Passages Insolites is produced by EXMURO arts publics, curated by Vincent Roy, and presented by the Ville de Québec.

“Sometimes flamboyant, sometimes introspective, always surprising, these works together present a deeply contemporary take on the urban space they inhabit,” says EXMURO.

From June 20 to October 14, 2019, Passages Insolites invites people of all ages to discover its fun and thought-provoking artworks free of charge.

BGL (Québec City)

The Portal

Photo : Stéphane Bourgeois

The collective BGL (composed of Jasmin Bilodeau, Sébastien Giguère, and Nicolas Laverdière) has created an ambiguous project exploring the precarious balance between the need for control and freedom, following the rules and letting loose. The Portal is a metal gate constructed from security fences with what seems to have been a forced opening, but a closer look reveals handcrafted ornamentation.

Guillaume La Brie (Montréal) 

On Equal Footing 

Photo : Stéphane Bourgeois

Unremarkable features of the public space—street furniture such as the common bench—are placed on massive plinths arranged at the same level so as to obviate all hierarchy. With On Equal Footing, the artist questions the way we consciously and unconsciously classify the objects all around us.

Guillaume La Brie is interested in issues surrounding how visual art is presented. He views the conditions under which we experience a work (the observer’s position, physical relationship with the exhibition space, etc.) as integral parts of the artwork that can be transformed or modified, in the same way that artists work with colour and form.

Caravane BLING BLING! (Québec City, Saint-Léonard-de-Portneuf)

Dreamers’ Echo

Photo : Stéphane Bourgeois

“Reflecting the diversity of people who take part in Passages Insolites, a range of hybrid bodies inhabit the installation space, covered in small elements from “hexagon-spangles” to everyday objects that are crafted at public workshops—the fruit encounters between artists and participants. Dreamers’ Echo grows out of an inclusive, sensitive co-creation experience where everyone gets the chance to get their hands dirty and collectively create a maelstrom of matter and memories,” says EXMURO.

Formed in 2017, the Caravane BLING BLING! duo of Mathieu Fecteau and Loriane Thibodeau focuses on meeting other artists for unusual collaborations that play on notions of veracity and falsity and creating works with multiple hidden details.
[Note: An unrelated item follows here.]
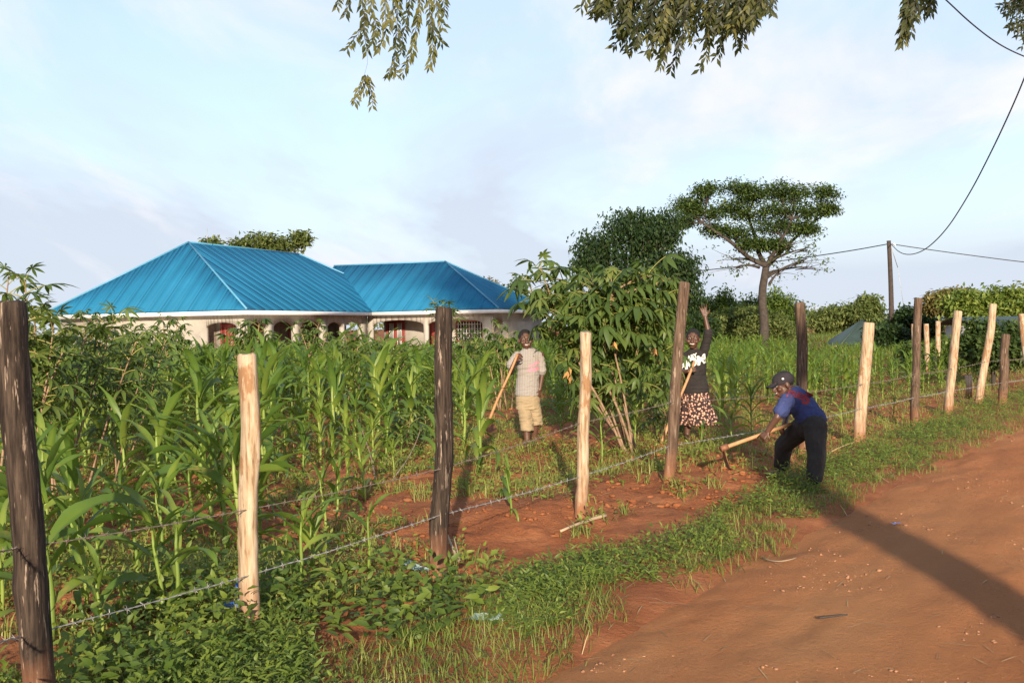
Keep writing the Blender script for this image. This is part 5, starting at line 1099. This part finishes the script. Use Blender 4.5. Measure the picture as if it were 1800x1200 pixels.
def head(B, c, fwd, up, s, th, hair=True, smile=True):
    """skull, jaw, nose, brow, lips, ears into the body; eyes, teeth and hair as its children. c centre of the head, s its height"""
    r, f, u = basis(fwd, up); Rm = np.stack([r, f, u], 1); k = s / .22
    L = lambda x, y, z: np.array(c) + k * (r * x + f * y + u * z)
    B.ell(L(0, -.008, .028), np.array((.074, .092, .082)) * k, Rm); B.ell(L(0, .022, -.035), np.array((.058, .066, .068)) * k, Rm); B.ell(L(0, .050, -.078), np.array((.032, .030, .026)) * k, Rm)
    B.cap(L(0, .088, .010), L(0, .104, -.026), .009 * k, .015 * k); B.cap(L(-.014, .094, -.030), L(.014, .094, -.030), .010 * k, .010 * k)
    B.cap(L(-.038, .080, .030), L(.038, .080, .030), .012 * k, .012 * k); B.ell(L(.044, .062, -.024), np.array((.022, .022, .020)) * k, Rm); B.ell(L(-.044, .062, -.024), np.array((.022, .022, .020)) * k, Rm)
    for sg in (1, -1): B.ell(L(sg * .077, -.008, -.008), np.array((.010, .020, .030)) * k, Rm)
    B.cap(L(-.020, .086, -.064), L(.020, .086, -.064), .008 * k, .008 * k)
    parts = []
    for sg in (1, -1):
        e = Body().ell(L(sg * .031, .078, .010), np.array((.0135, .011, .0075)) * k, Rm).mb.obj('eye', 'eye_white', th, True); parts.append(e)
        Body().ell(L(sg * .031, .087, .010), np.array((.006, .004, .006)) * k, Rm).mb.obj('iris', 'eye_dark', e, True, origin=tuple(th.location))
        Body().cap(L(sg * .018, .092, .034), L(sg * .046, .078, .034), .0035 * k, .0025 * k).mb.obj('eyebrow', 'hair_black', th, True)
    if smile:
        t = Body(); xs = np.linspace(-.020, .020, 7); t.chain([L(x, .094 - x * x * 9, -.052 + x * x * 10) for x in xs], [0.0052 * k] * 7); t.mb.obj('teeth', 'teeth', th, True)
        t = Body(); xs = np.linspace(-.030, .030, 9); t.chain([L(x, .092 - x * x * 9, -.064 + x * x * 14) for x in xs], [.0055 * k] * 9); t.mb.obj('lip', 'lips', th, True)
        t = Body(); t.chain([L(x, .092 - x * x * 9, -.043 + x * x * 8) for x in xs], [.004 * k] * 9); t.mb.obj('lip', 'lips', th, True)
    if hair:
        h = Body().ell(L(0, -.016, .034), np.array((.0775, .094, .084)) * k, Rm); h.build('hair', 'hair_black', th, .006 * k, 2, .002, 3)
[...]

Lucie Bulot and Dylan Collins (France and Toronto)

Eternal Snow

Photo : Stéphane Bourgeois

For a single summer, Lucie Bulot and Dylan Collins’ Eternal Snow will stand as a reminder to all of the rigours of Québec winters. The bust of Louis XIV, trapped in an eternal snowstorm, is the centrepiece of this oversized snow globe—an item normally bought as a souvenir, but here transposed on a monumental scale to represent an imagined meeting between the Sun King and winter, that most emblematic of seasons in Québec.

Consortium 19 (Québec City, Rouyn-Noranda)

The History Arcade

Photo : Stéphane Bourgeois

Consortium 19 turns history into a game by “putting into play” a large cast of characters and milestones of Québec’s history. Players can create new clashes between characters in a video game, try to win a stone fragment from a now-destroyed historic building, recreate the story of Alain Côté’s famous air hockey goal, or join a canoe race pitting eminent figures from the history of Québec against each other.
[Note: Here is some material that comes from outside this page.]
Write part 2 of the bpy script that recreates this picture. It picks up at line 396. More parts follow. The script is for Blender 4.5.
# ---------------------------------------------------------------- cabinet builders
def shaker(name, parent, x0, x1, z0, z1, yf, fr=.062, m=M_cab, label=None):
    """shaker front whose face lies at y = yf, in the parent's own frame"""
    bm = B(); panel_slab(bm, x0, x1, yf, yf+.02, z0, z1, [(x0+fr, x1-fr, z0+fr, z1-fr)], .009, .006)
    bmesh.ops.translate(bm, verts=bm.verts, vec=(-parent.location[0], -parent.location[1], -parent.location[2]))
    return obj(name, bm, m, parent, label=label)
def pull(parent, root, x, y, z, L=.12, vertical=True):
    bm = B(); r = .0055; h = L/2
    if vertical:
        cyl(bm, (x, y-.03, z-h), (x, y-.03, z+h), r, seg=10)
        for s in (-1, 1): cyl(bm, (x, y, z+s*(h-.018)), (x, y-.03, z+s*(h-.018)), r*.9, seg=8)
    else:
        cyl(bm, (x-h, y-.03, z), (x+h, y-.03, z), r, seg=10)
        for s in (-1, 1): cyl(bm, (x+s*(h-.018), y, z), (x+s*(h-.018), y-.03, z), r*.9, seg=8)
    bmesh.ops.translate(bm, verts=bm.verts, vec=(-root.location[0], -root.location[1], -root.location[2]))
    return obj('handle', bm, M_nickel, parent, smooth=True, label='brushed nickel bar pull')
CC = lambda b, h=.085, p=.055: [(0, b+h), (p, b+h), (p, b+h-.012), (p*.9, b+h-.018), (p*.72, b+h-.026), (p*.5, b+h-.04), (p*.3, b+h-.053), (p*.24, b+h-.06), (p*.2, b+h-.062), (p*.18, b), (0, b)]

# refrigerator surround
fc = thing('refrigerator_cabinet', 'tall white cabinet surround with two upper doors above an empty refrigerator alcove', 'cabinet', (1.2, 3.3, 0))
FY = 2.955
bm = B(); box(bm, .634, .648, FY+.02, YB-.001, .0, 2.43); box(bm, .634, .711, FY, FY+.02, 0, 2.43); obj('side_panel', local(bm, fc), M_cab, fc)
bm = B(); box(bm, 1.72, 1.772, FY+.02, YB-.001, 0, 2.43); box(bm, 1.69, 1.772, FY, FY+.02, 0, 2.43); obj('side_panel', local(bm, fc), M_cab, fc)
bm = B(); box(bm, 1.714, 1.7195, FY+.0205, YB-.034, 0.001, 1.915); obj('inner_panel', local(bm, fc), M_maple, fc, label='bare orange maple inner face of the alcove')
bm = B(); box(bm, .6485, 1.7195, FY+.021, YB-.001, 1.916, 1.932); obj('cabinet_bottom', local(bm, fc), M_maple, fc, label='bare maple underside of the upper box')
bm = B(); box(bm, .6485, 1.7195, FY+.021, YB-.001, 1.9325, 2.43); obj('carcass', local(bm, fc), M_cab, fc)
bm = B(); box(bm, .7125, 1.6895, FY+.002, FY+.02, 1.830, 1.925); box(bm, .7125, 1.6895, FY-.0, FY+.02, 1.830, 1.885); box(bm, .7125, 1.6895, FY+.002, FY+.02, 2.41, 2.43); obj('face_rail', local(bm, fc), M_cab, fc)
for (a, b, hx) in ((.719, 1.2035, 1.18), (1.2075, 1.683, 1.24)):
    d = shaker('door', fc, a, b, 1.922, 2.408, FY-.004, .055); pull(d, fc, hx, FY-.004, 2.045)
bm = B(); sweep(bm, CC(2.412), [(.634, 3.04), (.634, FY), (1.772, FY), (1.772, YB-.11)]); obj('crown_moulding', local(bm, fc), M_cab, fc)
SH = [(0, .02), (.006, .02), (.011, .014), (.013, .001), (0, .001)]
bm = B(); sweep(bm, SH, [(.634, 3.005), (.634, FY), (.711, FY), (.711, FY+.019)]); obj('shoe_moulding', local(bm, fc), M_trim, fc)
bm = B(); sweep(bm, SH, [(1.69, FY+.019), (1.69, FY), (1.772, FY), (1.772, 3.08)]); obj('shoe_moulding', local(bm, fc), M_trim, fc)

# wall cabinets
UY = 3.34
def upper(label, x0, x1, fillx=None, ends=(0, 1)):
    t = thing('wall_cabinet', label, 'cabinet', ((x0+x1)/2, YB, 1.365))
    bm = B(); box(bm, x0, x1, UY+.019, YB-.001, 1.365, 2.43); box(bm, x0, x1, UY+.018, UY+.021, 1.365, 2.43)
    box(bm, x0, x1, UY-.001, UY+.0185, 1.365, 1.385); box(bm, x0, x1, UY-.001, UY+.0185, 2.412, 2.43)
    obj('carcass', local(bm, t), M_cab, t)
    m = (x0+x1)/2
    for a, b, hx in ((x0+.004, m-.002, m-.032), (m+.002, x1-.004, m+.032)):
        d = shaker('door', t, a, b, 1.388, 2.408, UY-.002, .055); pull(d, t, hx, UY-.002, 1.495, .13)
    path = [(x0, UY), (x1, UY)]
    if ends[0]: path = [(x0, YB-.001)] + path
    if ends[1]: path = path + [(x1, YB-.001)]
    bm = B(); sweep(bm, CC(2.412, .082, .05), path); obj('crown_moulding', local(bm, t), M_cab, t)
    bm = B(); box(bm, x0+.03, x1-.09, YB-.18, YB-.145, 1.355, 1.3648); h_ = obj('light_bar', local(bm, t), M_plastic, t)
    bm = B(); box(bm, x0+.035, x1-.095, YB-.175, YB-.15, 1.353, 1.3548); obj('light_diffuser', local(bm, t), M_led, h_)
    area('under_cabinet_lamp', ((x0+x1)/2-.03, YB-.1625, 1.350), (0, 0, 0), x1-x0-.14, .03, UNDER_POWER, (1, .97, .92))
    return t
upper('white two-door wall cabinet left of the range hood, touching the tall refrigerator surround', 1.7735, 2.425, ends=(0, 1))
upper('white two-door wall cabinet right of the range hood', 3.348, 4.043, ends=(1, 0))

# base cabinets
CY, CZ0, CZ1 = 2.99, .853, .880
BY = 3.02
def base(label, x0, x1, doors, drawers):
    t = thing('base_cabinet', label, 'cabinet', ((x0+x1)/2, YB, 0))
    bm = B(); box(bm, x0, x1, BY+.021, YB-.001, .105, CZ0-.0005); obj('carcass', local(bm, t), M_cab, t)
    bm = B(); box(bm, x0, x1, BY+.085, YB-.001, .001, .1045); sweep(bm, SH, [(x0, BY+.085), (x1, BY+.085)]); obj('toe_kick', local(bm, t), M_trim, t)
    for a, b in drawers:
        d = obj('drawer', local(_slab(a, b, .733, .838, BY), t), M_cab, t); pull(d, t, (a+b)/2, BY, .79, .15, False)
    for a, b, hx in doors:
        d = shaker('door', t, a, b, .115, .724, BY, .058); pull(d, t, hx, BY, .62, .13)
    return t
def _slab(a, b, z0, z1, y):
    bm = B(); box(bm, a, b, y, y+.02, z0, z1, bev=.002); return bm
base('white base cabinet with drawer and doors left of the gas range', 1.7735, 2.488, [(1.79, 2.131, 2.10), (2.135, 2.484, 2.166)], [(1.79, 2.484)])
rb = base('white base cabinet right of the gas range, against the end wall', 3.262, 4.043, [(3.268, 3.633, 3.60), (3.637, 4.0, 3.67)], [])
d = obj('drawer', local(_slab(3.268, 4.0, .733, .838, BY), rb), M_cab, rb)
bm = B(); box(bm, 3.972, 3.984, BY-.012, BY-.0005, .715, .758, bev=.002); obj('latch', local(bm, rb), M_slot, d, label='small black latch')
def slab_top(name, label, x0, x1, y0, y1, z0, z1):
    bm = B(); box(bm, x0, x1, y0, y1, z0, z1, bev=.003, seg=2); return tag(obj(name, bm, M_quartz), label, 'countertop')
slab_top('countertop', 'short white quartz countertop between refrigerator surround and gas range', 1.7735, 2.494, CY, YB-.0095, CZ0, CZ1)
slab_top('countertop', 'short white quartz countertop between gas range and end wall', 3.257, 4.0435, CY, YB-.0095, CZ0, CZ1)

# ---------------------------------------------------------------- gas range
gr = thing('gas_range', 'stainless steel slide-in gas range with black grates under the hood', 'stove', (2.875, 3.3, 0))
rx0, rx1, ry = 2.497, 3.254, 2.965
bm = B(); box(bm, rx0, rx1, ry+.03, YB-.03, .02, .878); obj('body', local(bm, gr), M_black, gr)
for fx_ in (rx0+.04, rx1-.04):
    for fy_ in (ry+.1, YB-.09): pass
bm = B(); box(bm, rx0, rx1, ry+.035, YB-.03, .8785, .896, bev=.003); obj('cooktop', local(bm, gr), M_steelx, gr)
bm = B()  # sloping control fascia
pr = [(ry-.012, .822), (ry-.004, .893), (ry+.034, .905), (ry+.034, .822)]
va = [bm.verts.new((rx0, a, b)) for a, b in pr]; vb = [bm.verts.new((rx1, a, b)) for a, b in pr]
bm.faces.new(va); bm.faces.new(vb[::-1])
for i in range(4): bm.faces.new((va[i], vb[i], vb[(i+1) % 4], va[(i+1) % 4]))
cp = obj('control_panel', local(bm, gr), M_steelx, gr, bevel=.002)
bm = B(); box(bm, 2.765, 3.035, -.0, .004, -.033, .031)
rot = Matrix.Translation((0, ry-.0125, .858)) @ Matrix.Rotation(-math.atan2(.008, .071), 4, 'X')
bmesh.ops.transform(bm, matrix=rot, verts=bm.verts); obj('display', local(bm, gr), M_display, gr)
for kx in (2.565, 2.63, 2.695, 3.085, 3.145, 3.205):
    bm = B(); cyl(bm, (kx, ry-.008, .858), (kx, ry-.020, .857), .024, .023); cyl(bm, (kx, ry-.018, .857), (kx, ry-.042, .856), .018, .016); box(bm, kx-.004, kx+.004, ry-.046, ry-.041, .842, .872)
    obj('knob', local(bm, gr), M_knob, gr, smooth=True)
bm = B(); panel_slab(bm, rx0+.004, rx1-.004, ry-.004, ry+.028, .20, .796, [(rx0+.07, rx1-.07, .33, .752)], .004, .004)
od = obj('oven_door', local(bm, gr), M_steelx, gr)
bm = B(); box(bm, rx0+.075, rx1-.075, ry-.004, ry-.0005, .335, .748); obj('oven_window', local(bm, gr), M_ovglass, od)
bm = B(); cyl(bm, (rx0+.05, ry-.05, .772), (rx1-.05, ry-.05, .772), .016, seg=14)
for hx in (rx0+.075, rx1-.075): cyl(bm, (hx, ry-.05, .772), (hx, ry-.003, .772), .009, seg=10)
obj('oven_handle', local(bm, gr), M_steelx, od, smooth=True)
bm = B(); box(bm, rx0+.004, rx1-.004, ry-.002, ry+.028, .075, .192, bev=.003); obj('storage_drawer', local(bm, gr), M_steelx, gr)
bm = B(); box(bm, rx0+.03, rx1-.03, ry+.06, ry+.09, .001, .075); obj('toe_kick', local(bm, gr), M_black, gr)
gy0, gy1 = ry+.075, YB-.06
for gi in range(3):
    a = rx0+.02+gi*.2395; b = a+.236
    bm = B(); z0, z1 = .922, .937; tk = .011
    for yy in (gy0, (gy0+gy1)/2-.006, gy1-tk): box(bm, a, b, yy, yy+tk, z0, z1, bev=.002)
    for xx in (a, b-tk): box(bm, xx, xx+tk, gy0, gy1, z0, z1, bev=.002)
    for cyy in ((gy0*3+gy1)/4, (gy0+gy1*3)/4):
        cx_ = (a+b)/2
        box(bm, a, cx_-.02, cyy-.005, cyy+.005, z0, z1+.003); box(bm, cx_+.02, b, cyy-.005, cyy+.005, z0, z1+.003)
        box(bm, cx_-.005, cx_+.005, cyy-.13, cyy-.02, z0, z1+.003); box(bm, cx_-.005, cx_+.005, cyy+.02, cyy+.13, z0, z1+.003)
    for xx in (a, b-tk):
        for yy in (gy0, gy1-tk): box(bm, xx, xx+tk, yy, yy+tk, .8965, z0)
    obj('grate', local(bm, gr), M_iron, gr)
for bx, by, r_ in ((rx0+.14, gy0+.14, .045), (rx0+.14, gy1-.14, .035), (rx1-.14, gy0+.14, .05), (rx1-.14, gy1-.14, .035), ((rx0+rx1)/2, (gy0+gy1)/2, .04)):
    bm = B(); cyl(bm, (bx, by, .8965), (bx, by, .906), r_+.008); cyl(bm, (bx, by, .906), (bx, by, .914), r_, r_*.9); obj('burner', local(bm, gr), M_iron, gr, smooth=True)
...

Consortium 19 includes Robin Dupuis and Pierre-Paul Guillemette (architecture), finlarmoiement (research and writing), Mathieu Plasse (video games) and Paquebot Design (graphics design), Mathieu Plasse (video game production), Lucie Perron (stuffed animals) José Doré (historical research) André Gagnon (technical design) and Vincent Roy (idea and concept development).

Olivier Moisan Dufour (Québec City)

Interior with Amenities

Photo : Stéphane Bourgeois

Olivier Moisan Dufour’s Interior with Amenities reconstructs an improbable dwelling formed by gathering and assembling large quantities of boards recovered from wooden pallets. Presented in a large window reminiscent of both shop windows and exhibition spaces, the project is habitable but inaccessible, occupied but not functional, private yet continually exposed to anyone who looks. The artist deliberately distorts perspectives while examining issues around the urban habitat and its precariousness.

Interior with Amenities won the 2019 Passages Insolites competitionorganized in collaboration with the Université Laval faculty of art and GM Développement.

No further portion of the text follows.